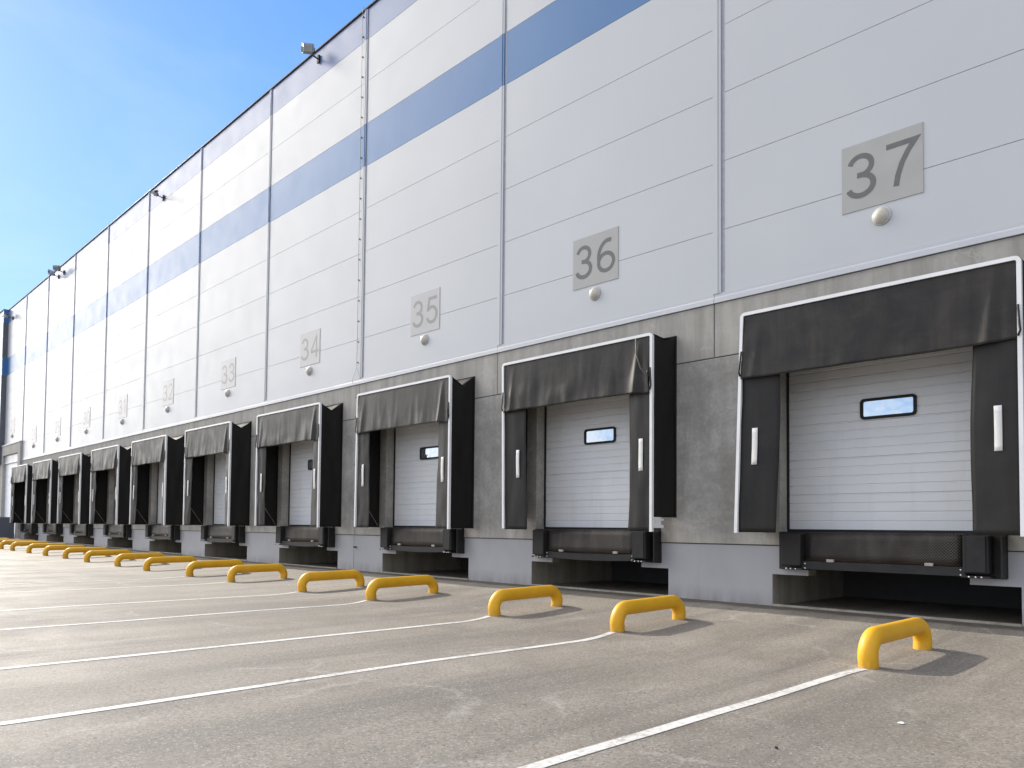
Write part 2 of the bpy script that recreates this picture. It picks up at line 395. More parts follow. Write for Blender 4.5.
# cladding panels
clad = MB(); blue = MB(); top = MB(); jb = MB()
edges = [RIGHT] + SEAM + [LEFT]
for a, b in zip(edges, edges[1:]):
    x1 = a - (.235 if a in SEAM else 0); x0 = b
    if b in SEAM: x0 = b
    for i in range(len(ROWS) - 1):
        z0, z1 = ROWS[i] + .0045, ROWS[i + 1] - .0045
        t = blue if i == 5 else (top if i == 8 else clad)
        t.box(x0 + .003, x1 + .0, 0, .10, z0, z1)
clad.build('wall_cladding', 'panel_white', wh); blue.build('blue_stripe', 'panel_blue', wh); top.build('eaves_band', 'panel_pale_blue', wh)
jb.box(LEFT, RIGHT, .03, .16, 5.6, TOP - .02); jb.build('cladding_joint', 'joint_grey', wh)
for s in SEAM:
    c = MB(); zc = [5.64, 11.667, 12.894, 15.35, TOP]
    for i, mi in enumerate((0, 1, 0, 2)):
        c.box(s - .225, s - .065, -.022, .05, zc[i] + .001, zc[i + 1] - .001, mi)
        c.box(s - .150, s - .120, -.034, -.021, zc[i] + .001, zc[i + 1] - .001, mi)
        c.box(s - .062, s, .004, .05, zc[i], zc[i + 1], 3)
    c.build('seam_cover', ['panel_white', 'panel_blue', 'panel_pale_blue', 'groove_grey'], wh)
# base flashing
f = MB(); prof = [(-.012, 5.642), (-.014, 5.585), (-.024, 5.56), (-.032, 5.478), (.02, 5.47), (.02, 5.642)]
xe = [RIGHT] + [s - .2 for s in SEAM] + [LEFT]
for a, b in zip(xe, xe[1:]):
    for (y0, z0), (y1, z1) in zip(prof, prof[1:] + prof[:1]):
        f.face([(b + .004, y0, z0), (a - .004, y0, z0), (a - .004, y1, z1), (b + .004, y1, z1)])
    for x in (a - .004, b + .004): f.face([(x, y, z) for y, z in prof])
f.build('base_flashing', 'trim_white', wh)
f = MB(); f.box(LEFT - .0, RIGHT, -.045, .20, TOP, TOP + .045); f.build('roof_coping', 'roof_black', wh, bevel=.006)
r = MB(); r.box(-118, RIGHT - .01, .21, 62, 15.7, 16.2); r.box(-118, RIGHT - .01, 61.7, 62, .2, 15.69); r.box(RIGHT - .4, RIGHT - .01, 3.5, 61.69, .2, 15.69)
r.build('roof', 'joint_dark', wh)
e_ = MB(); e_.box(RIGHT - .3, RIGHT, .2, 3.48, 5.5, TOP - .5); e_.build('end_wall', 'panel_white', wh)
# proud bay beyond the last dock
p = MB(); p.box(-118, LEFT - .14, -.28, .1, 5.47, 11.667); p.box(-118, LEFT - .14, -.28, .1, 12.894, 15.35); p.build('proud_cladding', 'panel_white', wh)
p = MB(); p.box(-118, LEFT - .14, -.279, .1, 11.668, 12.893); p.box(-118, LEFT - .14, -.279, .1, 15.351, TOP); p.build('proud_blue_stripe', 'panel_blue', wh)
p = MB(); p.box(LEFT - .139, LEFT - .002, -.30, .1, 5.47, 11.667, 0); p.box(LEFT - .139, LEFT - .002, -.30, .1, 11.667, 12.894, 1); p.box(LEFT - .139, LEFT - .002, -.30, .1, 12.894, 15.35, 0); p.box(LEFT - .139, LEFT - .002, -.30, .1, 15.35, TOP, 1)
p.build('proud_side_face', ['ramp_blue_grey', 'panel_blue'], wh)  # side face of the proud bay, its missing glare painted as dark grey
p = MB(); p.box(-118, LEFT - .001, -.33, .2, TOP + .001, TOP + .05); p.build('roof_coping', 'roof_black', wh)

# concrete wall (openings behind each shelter)
OH, OT, TH = 1.61, 4.35, .26
cw = MB(); jt = MB()
pts = sorted([LEFT, RIGHT] + [c - OH for c in CEN] + [c + OH for c in CEN])
PX1, PX0 = -57.9, -63.4
i = 0
piers = []
cur = RIGHT
for c in CEN:
    piers.append((c + OH, cur)); cur = c - OH
piers.append((PX1, cur))
for a, b in piers: cw.box(a, b, 0, TH, 1.245, 4.505)
vs = [RIGHT] + [s - .21 for s in SEAM if s > PX1 + .5] + [PX1]
for c in CEN: cw.box(c - OH, c + OH, 0.001, TH, OT, 4.505)
for a, b in zip(vs, vs[1:]): cw.box(b + .008, a - .008, 0, TH, 4.522, 5.47)
jt.box(PX1, RIGHT, .012, TH - .02, 4.506, 4.521)
for s in vs[1:-1]: jt.box(s - .0078, s + .0078, .012, TH - .02, 4.5225, 5.469)
cw.build('concrete_wall', 'concrete', wh, bevel=.008); jt.build('concrete_joint', 'joint_dark', wh)
dj = MB(); dj.box(PX1, RIGHT, -.003, .2, 5.4702, 5.4775); dj.build('drip_shadow', 'roof_black', wh)  # black strip standing in for the shadow line under the flashing
# inner darkness: inside floor slab and ceiling behind the doors
for c in CEN:
    s_ = MB(); s_.box(c - OH - .1, c + OH + .1, TH + .07, TH + .12, 1.485, 4.6); s_.build('door_backing', 'joint_dark', wh)
prev = RIGHT
for c in CEN + [PX1 - 1.76]:
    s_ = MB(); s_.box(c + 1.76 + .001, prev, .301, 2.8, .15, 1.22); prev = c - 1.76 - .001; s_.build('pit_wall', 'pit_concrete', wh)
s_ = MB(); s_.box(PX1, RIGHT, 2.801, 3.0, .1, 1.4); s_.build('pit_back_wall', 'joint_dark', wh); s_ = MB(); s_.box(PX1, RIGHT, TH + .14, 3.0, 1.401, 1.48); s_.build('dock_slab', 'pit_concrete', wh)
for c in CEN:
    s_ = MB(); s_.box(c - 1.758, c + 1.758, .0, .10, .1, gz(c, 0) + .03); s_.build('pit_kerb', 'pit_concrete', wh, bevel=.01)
# plinth with stepped notches
zb = .1
def plinth(xa, xb, right_notch, left_notch):   # xa > xb
    poly = []
    L, Rr = xb, xa
    poly.append((L, zb)); poly.append((Rr, zb))
    if right_notch is not None: c = right_notch; poly += [(Rr, .765), (c - 1.15, .765), (c - 1.15, .86), (c - OH, .86), (c - OH, 1.228)]
    else: poly += [(Rr, 1.228)]
    if left_notch is not None: c = left_notch; poly += [(c + OH, 1.228), (c + OH, .86), (c + 1.15, .86), (c + 1.15, .765), (L, .765)]
    else: poly += [(L, 1.228)]
    pl = MB(); pl.prism(poly, .025, .30); pl.mi = [0, 1] + [1] * len(poly); pl.build('plinth', ['plinth_paint', 'pit_concrete'], wh)
plinth(RIGHT, CEN[0] + 1.76, None, CEN[0])
for a, b in zip(CEN, CEN[1:]): plinth(a - 1.76, b + 1.76, a, b)
plinth(CEN[-1] - 1.76, PX1, CEN[-1], None)
prev = RIGHT
for c in CEN + [PX1 - OH]:
    dj = MB(); dj.box(c + OH + .002, prev, .02, .24, 1.2282, 1.2448); prev = c - OH - .002; dj.build('plinth_joint', 'joint_dark', wh)

# portal of the drive-in door at the far end
p = MB(); p.box(-58.35, PX1 + .2, -.14, .24, .2, 6.70); p.box(PX0, -62.6, -.14, .24, .2, 6.70); p.box(-62.6, -58.35, -.14, .24, 6.04, 6.70)
p.build('concrete_portal', 'portal_concrete', wh, bevel=.015)
p = MB(); p.box(PX0 - .03, PX1 + .24, -.18, .0, 6.702, 6.76); p.build('portal_flashing', 'trim_white', wh)
p = MB(); p.box(-118, PX0 - .002, -.22, .1, .2, 5.468); p.build('far_concrete', 'portal_concrete', wh)
p = MB()
for k in range(12): p.box(-62.6, -58.35, .06, .10, .3 + k * .482, .3 + k * .482 + .475)
p.box(-62.599, -58.351, .101, .13, .2, 6.035); p.build('drive_in_door', 'overhead_white', wh)

# sectional dock doors
def rounded(x0, x1, z0, z1, r, n=5):
    out = []
    for cx, cz, a0 in ((x1 - r, z0 + r, -90), (x1 - r, z1 - r, 0), (x0 + r, z1 - r, 90), (x0 + r, z0 + r, 180)):
        for k in range(n + 1):
            a = R(a0 + 90 * k / n); out.append((cx + r * math.cos(a), cz + r * math.sin(a)))
    return out
WOFF = [.0, -.07, -.06, -.02, -.1, -.1, -.1, -.1, -.1, -.1]
def door(c, off):
    d = MB(); z = 1.508; Y = TH + .006
    ribs = []
    k = 0
    while z < 4.55:
        h = .1425; gdeep = .020 if k % 4 == 3 else .012; gw = .030 if k % 4 == 3 else .026
        ribs += [(z, Y), (z + h - gw, Y), (z + h - gw * .6, Y + gdeep), (z + h - gw * .2, Y + gdeep)]
        z += h; k += 1
    for (za, ya), (zb_, yb) in zip(ribs, ribs[1:]):
        d.face([(c - OH - .05, ya, za), (c + OH + .05, ya, za), (c + OH + .05, yb, zb_), (c - OH - .05, yb, zb_)])
    o = d.build('dock_door', 'door_white', wh)
    for pl_ in o.data.polygons: pass
    se = MB(); se.box(c - OH, c + OH, Y - .02, Y + .05, 1.462, 1.507); se.build('bottom_seal', 'black_rubber', o)
    for sx in (-1, 1):
        se = MB(); a = c + sx * OH
        se.box(min(a, a - sx * .035), max(a, a - sx * .035), Y - .03, Y - .002, 1.508, OT); se.build('side_seal', 'black_rubber', o)
    x0, x1, z0, z1 = c + off - .41, c + off + .41, 3.215, 3.535
    fo = rounded(x0, x1, z0, z1, .06); fi = rounded(x0 + .042, x1 - .042, z0 + .042, z1 - .042, .03)
    w_ = MB(); n_ = len(fo); ya, yb = Y - .028, Y + .02
    for k in range(n_):
        q = (k + 1) % n_
        w_.face([(fo[k][0], ya, fo[k][1]), (fo[q][0], ya, fo[q][1]), (fi[q][0], ya - .004, fi[q][1]), (fi[k][0], ya - .004, fi[k][1])])
        w_.face([(fo[k][0], ya, fo[k][1]), (fo[k][0], yb, fo[k][1]), (fo[q][0], yb, fo[q][1]), (fo[q][0], ya, fo[q][1])])
        w_.face([(fi[k][0], ya - .004, fi[k][1]), (fi[q][0], ya - .004, fi[q][1]), (fi[q][0], yb, fi[q][1]), (fi[k][0], yb, fi[k][1])])
    w_.build('window_frame', 'black_rubber', o)
    w_ = MB(); w_.grid(lambda u, v_: (x0 + .03 + u * (x1 - x0 - .06), Y - .012 - .004 * math.sin(u * math.pi), z0 + .03 + v_ * (z1 - z0 - .06)), 12, 2); w_.build('window_pane', 'window_glass', o)
for c, off in zip(CEN, WOFF): door(c, off)

# ------------------------------------------------------------------ dock levelers
def lev_label(n): return f'black steel dock leveler with two rubber bumpers under the door below number {n}'
def leveler(c, n, near):
    z0 = gz(c, 0)
    t = empty('dock_leveler', (c, 0, .87), lev_label(n), 'dock leveler', 'dock levelers under the loading doors')
    O = -.87
    b = MB(); b.grid(lambda u, v_: (-1.10 + 2.2 * u, -.135 - .02 * (1 - v_) - .008 * math.sin(u * 9), O + 1.02 + .43 * v_), 20, 4); b.build('lip_plate', 'tread_plate', t, solid=.02)
    b = MB(); b.box(-1.14, 1.14, -.12, TH - .02, O + 1.448, O + 1.462); b.build('deck_plate', 'tread_plate', t, bevel=.003)
    # bottom rail, sagging a little towards its middle
    sag = .03 if n != 37 else .0
    b = MB(); b.grid(lambda u, v_: (-1.16 + 2.32 * u, -.17, O + .885 - sag * math.sin(u * math.pi) + .125 * v_), 16, 1, sm=False)
    b.build('bottom_rail', 'dark_metal', t, solid=.05)
    b = MB(); b.box(-1.14, 1.14, -.10, -.02, O + .95, O + 1.44); b.build('sub_frame', 'dark_metal', t)
    for s in (-1, 1):
        b = MB(); x0, x1 = sorted((s * 1.605, s * 1.12)); b.box(x0, x1, -.05, .05, O + .862, O + 1.465); b.box(*sorted((s * 1.475, s * 1.12)), -.275, -.051, O + .872, O + .90)
        if s > 0: b.box(1.575, 1.603, -.20, -.051, O + .875, O + 1.43)
        b.build('bumper_plate', 'dark_metal', t, bevel=.006)
        b = MB(); x0, x1 = sorted((s * 1.46, s * 1.14)); b.box(x0, x1, -.27, -.052, O + .93, O + 1.445)
        bo = b.build('rubber_bumper', 'black_rubber', t, bevel=.018)
        if s > 0:
            b = MB(); b.box(1.20, 1.42, -.284, -.268, O + .95, O + 1.43); b.build('wear_plate', 'dark_metal', bo, bevel=.004)
        b = MB(); x = s * .70; b.box(x - .055, x + .055, -.215, -.165, O + 1.005, O + 1.05); b.build('lip_lug', 'lug_grey', t, bevel=.006)
        if near:
            for dx, dz in ((1.10, .97), (1.10, .90), (1.22, .885), (1.30, .885), (1.37, .885)):
                b = MB(); yv = -.196 if dx < 1.2 else -.272
                b.lathe_y([(0, -.012), (.011, -.010), (.014, 0), (.014, .01)], 8); q = b.build('bolt', 'steel_bright', t); q.location = (s * dx, yv, O + dz)
    return t
for k, (c, n) in enumerate(zip(CEN, NUM)): leveler(c, n, k < 4)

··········

■ DIRECTION
Scan the listing above for the word "prev" and copy every line that holds it.

■ TASK ANSWER
prev = RIGHT
    s_ = MB(); s_.box(c + 1.76 + .001, prev, .301, 2.8, .15, 1.22); prev = c - 1.76 - .001; s_.build('pit_wall', 'pit_concrete', wh)
prev = RIGHT
    dj = MB(); dj.box(c + OH + .002, prev, .02, .24, 1.2282, 1.2448); prev = c - OH - .002; dj.build('plinth_joint', 'joint_dark', wh)